Lei invece ha rinnovato. Per restare a Palermo?
«Ho rinnovato perché sono molto legato a questo club e perché qui sto davvero benissimo. Quello che accadrà in futuro dipende anche dalla società e dal tipo di richieste che potranno arrivare. Mi piace però molto l’idea di poter diventare un giocatore simbolo di questa squadra».

Se l’anno scorso le avessero detto che sarebbe diventato uno dei giocatori rivelazione della Serie A, che avrebbe pensato?
«Che mi stavano prendendo in giro, anche se ho sempre lavorato tanto per il mio bene. Soprattutto in quei sei mesi vissuti fuori lista. Credo che quel periodo sia stato utile per la mia crescita, e oggi sto raccogliendo i frutti».

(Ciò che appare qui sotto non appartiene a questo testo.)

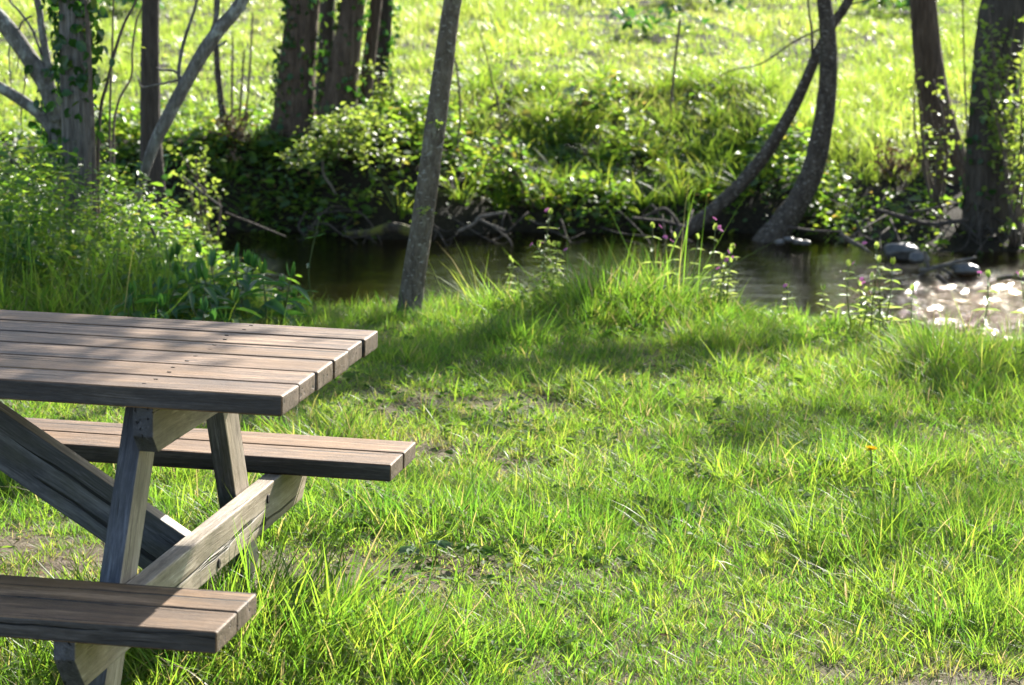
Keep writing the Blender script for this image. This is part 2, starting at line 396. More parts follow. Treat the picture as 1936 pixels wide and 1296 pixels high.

Nel Palermo si continua a parlare di salvezza, non sarebbe più giusto a questo punto pensare all’Europa League?
«Abbiamo le potenzialità per provarci, ma prima dobbiamo passare dalla salvezza. Però per puntare all’Europa dobbiamo vincere anche in trasferta, ci vuole il salto di qualità. Ci proveremo già con la Lazio».